Monday 28 May 2018

Canada's Space Program: Not Even on WFIRST Base

Artist's Conception of the proposed CASTOR space telescope


More than two years have passed since I have written about the state of Canada’s space program. That’s because I have been busy with other activities, especially my historical writing. 

But truth to tell, there has been very little meaningful action relating to Canada’s space program during that time. Most of the space news in Canada has been bad, caused by neglect from the federal government.

In January 2016, I wrote about the newly installed Liberal government of Justin Trudeau doing nothing while a major Canadian space contractor, Com Dev International of Cambridge, Ontario, was absorbed into an American firm, Honeywell. Since then, Canada’s largest space contractor, MacDonald, Dettwiler and Associates, has turned itself into an American firm now known as Maxar Technologies.

In both cases, the contractors suffered from a lack of meaningful orders from the federal government. Canada has had no coherent plan for space activities for years. The downhill slide of the Canadian Space Agency began years ago under Stephen Harper’s conservatives but has continued without even a pause under Justin Trudeau. 

The continued decline of the CSA flies in the face of the hopes that many had for the Liberals before they were elected in October 2015. Several leading space scientists backed the Liberals, and one of the most important figures in the Trudeau government is the Minister of Transport, former CSA president and astronaut Marc Garneau. 

Expressions of concern from the space sector have become louder of late, including an article in March by the Globe and Mail’s respected science writer Ivan Semeniuk proclaiming Canada’s space program as “Lost in space.”

On Friday, Innovation Minister Navdeep Bains, who is responsible for the CSA, announced $26.7 million in space spending that will benefit 33 Canadian companies and involve nearly 400 jobs. The minister, who appeared at a plant where the long-awaited Radarsat Constellation satellites are being prepared for launch later this year, also promised that a long promised and long delayed Canadian space strategy will be released “in the coming months.”

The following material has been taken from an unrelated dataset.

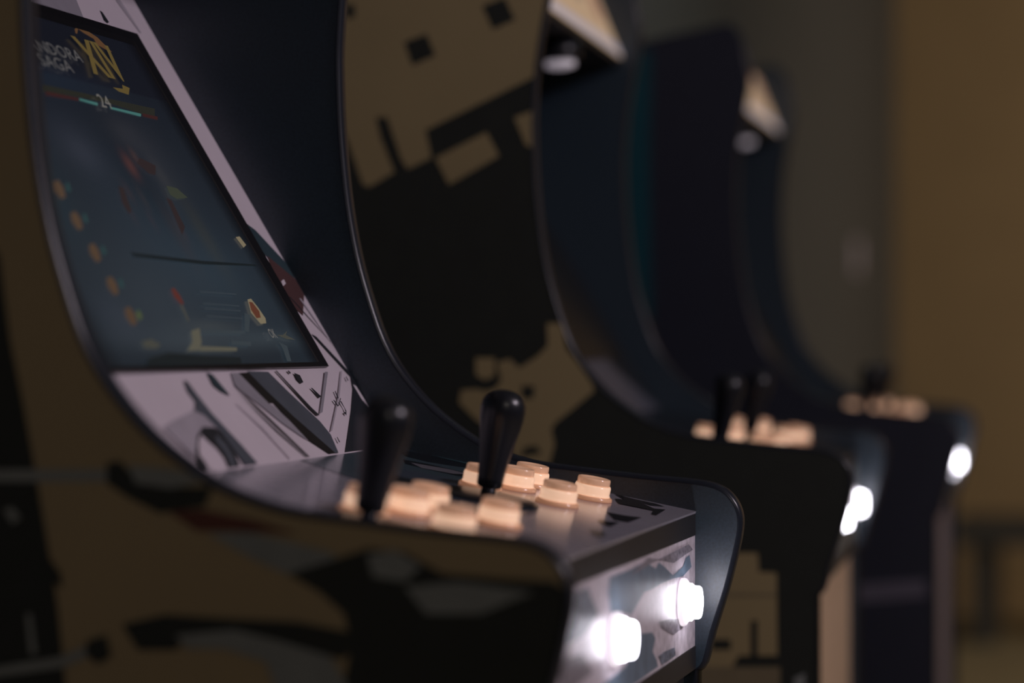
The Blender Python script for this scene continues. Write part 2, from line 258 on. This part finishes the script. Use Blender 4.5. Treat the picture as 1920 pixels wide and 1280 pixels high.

These rare morsels of good news on the space front followed yet another piece of bad news for Canada’s space program. Canada will not take part in the Wide Field Infrared Survey Satellite or WFIRST, which is America’s major space telescope after the Hubble Space Telescope, now nearing the end of its operational life, and the James Webb Space Telescope, which is slated for launch in 2020. Word of Canada’s non-involvement in WFIRST circulated at last week’s annual meeting of the Canadian Astronomical Society in Victoria, but has not yet appeared in the media.

While Canada was not a partner in Hubble, it is taking a prominent role in the Webb telescope, and many Canadian astronomers and contractors hoped that Canada would also participate in WFIRST. Although the Trump administration announced that it would not support WFIRST, Congress responded by continuing funding for WFIRST as American scientists indicated their strong support for this space telescope. 

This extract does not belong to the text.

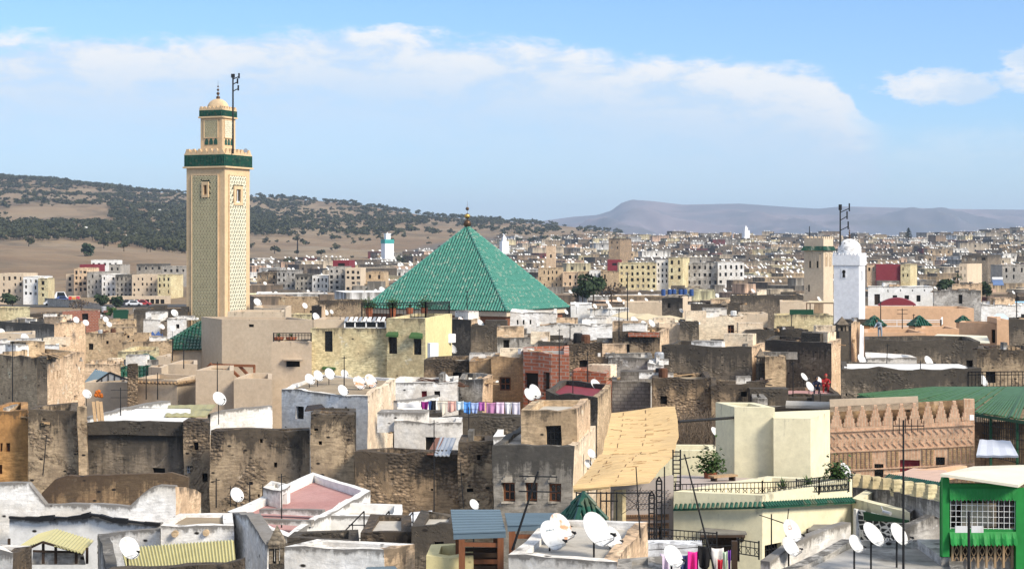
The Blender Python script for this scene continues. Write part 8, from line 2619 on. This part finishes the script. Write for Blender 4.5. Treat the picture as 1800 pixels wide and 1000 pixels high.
def dens(px, py):
    if px < 330:
        if 18 < px < 192 and 364 < py < 392: return 0.0
        if py < 334: return .95
        if py < 364: return .38 if px < 200 else .75
        if py < 394: return .5 if px < 20 else .9
        if py < 424 + (px - 150) * .13 * (px > 150): return 1.0
        return .012
    if px < 480:
        return .7 if py < 378 else .95 if py < 416 else .03
    if px < 700:
        return .55 if py < 380 else .75 if py < 417 else .04
    if px < 1000:
        return .7 if py < 396 else .18 if py < 416 else .05
    return .10
cand = []
tries = 0
while len(cand) < 5200 and tries < 80000:
    tries += 1
    px = random.uniform(-40, 1090); Y = random.uniform(900, 2620)
    x = (px - 900) / F * Y; z = ground(x, Y); py = 430 - (z - H) * F / Y
    q = dens(px, py)
    cl = noise.noise(Vector((x / 55, Y / 75, 2))) + .5 * noise.noise(Vector((x / 20, Y / 25, 5)))
    if q < .9: q *= max(0, .5 + 1.5 * cl)
    if random.random() < q: cand.append((Y, x, z, px, random.uniform(.38, 1.25)))
cand.sort()
gr = MB(); trees = []
for i, (Y, x, z, px, s) in enumerate(cand):
    if Y > 1500: s *= 1.25
    if i < 290:
        root = empty('olive_tree', (x, Y, z), None, 'tree', 'olive trees on the dry hills'); root.scale = (s,) * 3; root.rotation_euler = (0, 0, random.uniform(0, 6))
        for nm, me in (('crown', CROWN[i % 5]), ('trunk', TRUNK)):
            c_ = bpy.data.objects.new(nm, me); C.objects.link(c_); c_.parent = root
        root['_k'] = 'x|' + ('front rank' if Y < 1080 else 'second rank' if Y < 1180 else 'third rank' if Y < 1280 else 'back rank') + '|' + ('at left of the hill' if px < 110 else 'on the middle of the hill' if px < 220 else 'on the hill beside the minaret' if px < 330 else 'right of the tall minaret' if px < 600 else 'near the pyramid roof' if px < 900 else 'on the low spur'); root['_x'] = px
        trees.append(root)
    else:
        a = random.uniform(0, 6.28); ca, sa = math.cos(a), math.sin(a)
        v = CROWN[i % 5].vertices; k = len(gr.v); nq = 60 * 4
        for q in range(nq):
            c_ = v[q].co; gr.v.append((x + (c_.x * ca - c_.y * sa) * s * 1.1, Y + (c_.x * sa + c_.y * ca) * s, z + c_.z * s * .9)); gr.top.append(9)
        for q in range(0, nq, 4): gr.f.append((k + q, k + q + 1, k + q + 2, k + q + 3)); gr.mi.append(0)
number(trees, 'trees', lambda k, i, L: (ORDN[min(i, 99)]) + ' olive tree from left in the ' + k[1] + ' ' + k[2])
o = gr.build('olive_grove', 'olive'); tag(o, 'olive groves and scrub dotted over the far hills', None, None, 'stuff')

def tree(label, px, yb, Y, w, hgt, nn=420, leaf=.3, mat='leafdk', seed=1, trunk=True, lobes=6, name='tree'):
    b_ = PT(px, yb, Y)
    root = empty(name, b_, label, 'tree')
    mb = crown_mesh('crown', w, hgt, nn, leaf, seed, lobes); c_ = link('crown', mesh_of(mb, 'crown', mat), root)
    mb = MB(); mb.tube((0, 0, -.5), (0, 0, hgt * .5), w * .035, 7, w * .02); c_ = link('trunk', mesh_of(mb, 'trunk', 'bark'), root)
    return root
tree('lone dark tree on the brown slope above the flats', 155, 455, 830, 7.5, 7.5, 260, .6, seed=3)
tree('dark evergreen tree in the valley right of the pyramid roof', 1043, 534, 300, 5.6, 5.2, 500, .28, seed=4)
tree('smaller dark tree left of the evergreen in the valley', 1024, 532, 304, 3.8, 3.6, 360, .25, seed=5)
tree('brown leafless looking tree right of the dark evergreen', 1075, 536, 310, 5.5, 4.2, 300, .18, 'twig', seed=6)
tree('round dark tree below the pink beige flats', 651, 516, 450, 2.6, 2.4, 300, .22, seed=7)
tree('dark bush tree below the far left flats', 22, 540, 425, 5.0, 3.6, 420, .28, seed=8)
tree('dark green tree by the road left of the tall minaret', 180, 542, 400, 3.8, 3.6, 360, .25, seed=9)
tree('second dark green tree by the road left of the tall minaret', 204, 546, 398, 3.4, 3.6, 360, .25, seed=10)
tree('pale bush by the green shed left of the tall minaret', 188, 560, 330, 3.2, 2.4, 300, .22, 'leaf', seed=11)
tree('bare grey brown tree row by the road', 143, 550, 410, 5.5, 3.8, 320, .15, 'twig', seed=12)
tree('dark round tree below the palm near the right edge', 1664, 514, 330, 3.4, 2.6, 420, .24, seed=13)
tree('dark shrubby tree right of the pale pink terrace house', 1735, 530, 300, 3.4, 3.6, 420, .25, seed=14)
for k, (px, py, Y, w_, lab) in enumerate(((276, 368, 1700, 9, 'upper white farmhouse among the trees on the left hill'), (262, 374, 1650, 13, 'long white farmhouse among the trees on the left hill'), (147, 413, 1240, 6, 'small white farmhouse in the olive grove on the left'), (232, 417, 1220, 8, 'low white farmhouse in the olive grove beside the tall minaret'), (597, 379, 1900, 11, 'pale farmhouse on the hill right of the tall minaret'))):
    x, y = XY(px, Y); g0 = ground(x, y); mb = MB(); mb.box((x, y, g0 - 1), w_, 6, 4.2, .2); mb.box((x + w_ * .3, y, g0 + 3.2), w_ * .3, 4, 1.4, .2); mb.box((x - w_ * .2, y - 3.02, g0 + 1.2), 1, .1, 1.2, .2)
    mb.thing('farmhouse', 'white', lab, 'farmhouse')
def conifer():
    b_ = PT(1597, 420, 900); root = empty('conifer', b_, 'dark conifer standing on the skyline right of the white minaret', 'tree')
    rr = random.Random(5); mb = MB()
    for k in range(420):
        z = rr.uniform(.12, 1) ; r_ = (1 - z) ** .7 * 2.7 * rr.uniform(.3, 1.05); a = rr.uniform(0, 6.28)
        c_ = Vector((r_ * math.cos(a), r_ * math.sin(a), z * 5.8)); s = .34
        u = Vector((math.cos(a), math.sin(a), rr.uniform(-.2, .6))) * s; w = Vector((-math.sin(a), math.cos(a), rr.uniform(-.4, .4))) * s
        mb.quad(c_ - u, c_ - w, c_ + u, c_ + w)
    link('crown', mesh_of(mb, 'crown', 'leafdk'), root)
    mb = MB(); mb.tube((0, 0, -1), (0, 0, 5), .18, 6, .05); link('trunk', mesh_of(mb, 'trunk', 'bark'), root)
conifer()
def palm():
    b_ = PT(1683, 512, 370); root = empty('palm_tree', b_, 'dark palm tree between the houses near the right edge', 'tree')
    mb = MB(); mb.tube((0, 0, -1), (.1, 0, 3.2), .20, 7, .15); link('trunk', mesh_of(mb, 'trunk', 'bark'), root)
    rr = random.Random(9); mb = MB()
    for k in range(38):
        a = rr.uniform(0, 6.28); e = rr.uniform(-.3, 1.2); L = rr.uniform(1.2, 1.7); p = Vector((.1, 0, 3.2)); d = Vector((math.cos(a) * math.cos(e), math.sin(a) * math.cos(e), math.sin(e)))
        w = Vector((-math.sin(a), math.cos(a), 0)) * .12
        for s in range(4):
            q = p + d * L / 4; mb.quad(p - w, p + w, q + w * .8, q - w * .8); p = q; d = (d + Vector((0, 0, -.32))).normalized(); w = w * .8
    link('fronds', mesh_of(mb, 'fronds', 'leafdk'), root)
palm()

# road below the flats with parked cars
rd = MB(); ra = [PT(-60, 540, 432), PT(340, 541, 432)]; rb = [PT(-60, 533, 446), PT(340, 534, 446)]
for s in range(16):
    f0, f1 = s / 16, (s + 1) / 16
    q = [ra[0].lerp(ra[1], f0), ra[0].lerp(ra[1], f1), rb[0].lerp(rb[1], f1), rb[0].lerp(rb[1], f0)]
    rd.quad(*[(p.x, p.y, ground(p.x, p.y) + .12) for p in q])
tag(rd.build('road', plain('asphalt', (.06, .058, .055), .9, .3)), 'grey road below the blocks of flats', None, None, 'structure')
def car(px, Y, colr, label, L=4.2, hh=1.45, rot=.1):
    x, y = XY(px, Y); z = ground(x, y) + .13
    root = empty('parked_car', (x, y, z), label, 'car'); root.rotation_euler = (0, 0, rot)
    def add(nm, mb, mat):
        me = bpy.data.meshes.new(nm); me.from_pydata(mb.v, [], mb.f); me.materials.append(MT[mat] if isinstance(mat, str) else mat); me.update(); return link(nm, me, root)
    b_ = MB(); prof = [(-L / 2, .35), (L / 2, .35), (L / 2, .75), (L * .30, .88), (L * .16, hh), (-L * .26, hh), (-L * .40, .92), (-L / 2, .85)]
    for s in (-.8, .8): b_.poly([(a, s, c_) for a, c_ in (prof if s < 0 else prof[::-1])])
    for i in range(len(prof)):
        p, q = prof[i], prof[(i + 1) % len(prof)]; b_.quad((q[0], -.8, q[1]), (p[0], -.8, p[1]), (p[0], .8, p[1]), (q[0], .8, q[1]))
    add('body', b_, plain('car_paint', colr, .35, .05, spec=.5))
    for s in (-1, 1):
        g_ = MB(); g_.poly([(-L * .24, s * .81, .92), (L * .22, s * .81, .92), (L * .13, s * .81, hh - .08), (-L * .22, s * .81, hh - .08)][::s * -1 if s < 0 else -1]); add('side_window', g_, 'dark_glass')
        for wx in (-L * .3, L * .31):
            w = MB(); w.tube((wx, s * .70, .33), (wx, s * .86, .33), .33, 10); add('wheel', w, 'iron')
car(236, 437, (.60, .62, .65), 'silver white car on the road left of the tall minaret')
car(224, 439, (.05, .05, .06), 'black car left of the silver white one')
car(251, 438, (.35, .04, .04), 'dark red car right of the silver white one')
car(92, 440, (.65, .66, .68), 'pale car on the road below the far left flats')
car(108, 470, (.72, .74, .78), 'white van between the two groups of flats', 5.2, 2.3, .3)
car(110, 462, (.04, .08, .25), 'blue car in front of the white van', rot=.4)
def billboard():
    root = empty('billboard', PT(131, 530, 430), 'red and yellow hoarding on the wall below the flats', 'billboard')
    Y = 430
    slab('panel', [PT(120, 527, Y), PT(141, 527, Y), PT(141, 520, Y), PT(120, 520, Y)], plain('pale_poster', (.70, .60, .42), .6), th=.1, parent=root)
    for x0, x1, y0, y1, c_ in ((120.6, 126, 521, 526.4, (.5, .04, .03)), (127, 133, 522, 526, (.65, .25, .05)), (134, 140.4, 520.8, 526, (.55, .05, .08))):
        slab('poster_block', [PT(x0, y1, Y - .12), PT(x1, y1, Y - .12), PT(x1, y0, Y - .12), PT(x0, y0, Y - .12)], plain('poster_ink', c_, .6), th=.02, parent=root)
    mb = MB(); mb.beam(PT(123, 527, Y + .1), PT(123, 533, Y + .1), .15); mb.build('post', 'iron', root)
    mb = MB(); mb.beam(PT(138, 527, Y + .1), PT(138, 533, Y + .1), .15); mb.build('post', 'iron', root)
billboard()
freewall('long pale boundary wall beside the road below the flats', [(78, 524), (120, 526), (200, 538)], 440, 420, 'cement', 548, name='boundary_wall', step=3)
h('dark green shed left of the tall minaret', [(199, 330), (226, 328)], 546, 'greendk', 'greendk', par=.1, depth=4)
h('long shop arcade with a dark canopy below the flats', [(188, 455), (300, 448)], 521, 'beige2', 'r_grey', par=.3, depth=5, wins=[(192 + i * 9, 526, 199 + i * 9, 536, 'dark') for i in range(11)], step=2)
for x0, x1, yt, Y, mt, lab in ((-20, 50, 551, 300, 'tan', 'low tan shed row at the left edge by the road'), (50, 108, 552, 290, 'brown', 'brown low sheds above the brick roof room'), (108, 180, 556, 280, 'white_worn', 'pale broken shed behind the brick roof room'), (225, 330, 553, 265, 'tan', 'tan low house behind the dark flat house')):
    h(lab, [(x0, Y + 3), (x1, Y)], yt, mt, 'r_tan', par=.3, depth=9)
print('objects', len(bpy.data.objects), 'tris', sum(len(m.polygons) for m in bpy.data.meshes))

Fortunately, there is another option for those who want Canada to stay in the forefront of space astronomy in the coming years. Canadian astronomers have been promoting a Canadian-led space telescope known as CASTOR, the Cosmological Advanced Survey Telescope for Optical and ultraviolet Research. 

The CSA is currently conducting a study of CASTOR, which would fill a hole in space astronomy that will be created when Hubble and its ultraviolet capabilities cease operations. The Webb telescope and others on the drawing board are planned to conduct infrared observations, leaving ultraviolet astronomers without an instrument.

If the Liberal government wants to reverse its neglect of Canadian space industry and Canadian space science, going ahead with CASTOR is a good place to start. CASTOR promises new work for Canadian space contractors and prominence for Canadian science.

A new space strategy for Canada needs to address questions like the future of Canadian remote sensing capabilities beyond Radarsat Constellation, and plans for Canadian astronauts beyond David Saint-Jaques' flight to the International Space Station later this year. 

Canada's space program is small compared to those of other advanced nations, and shrinking. The Trudeau government is running out of time in this mandate to reverse the damage to Canada's space program caused by years of neglect, and realize the hopes of those in the space industry who supported the Liberals in 2015.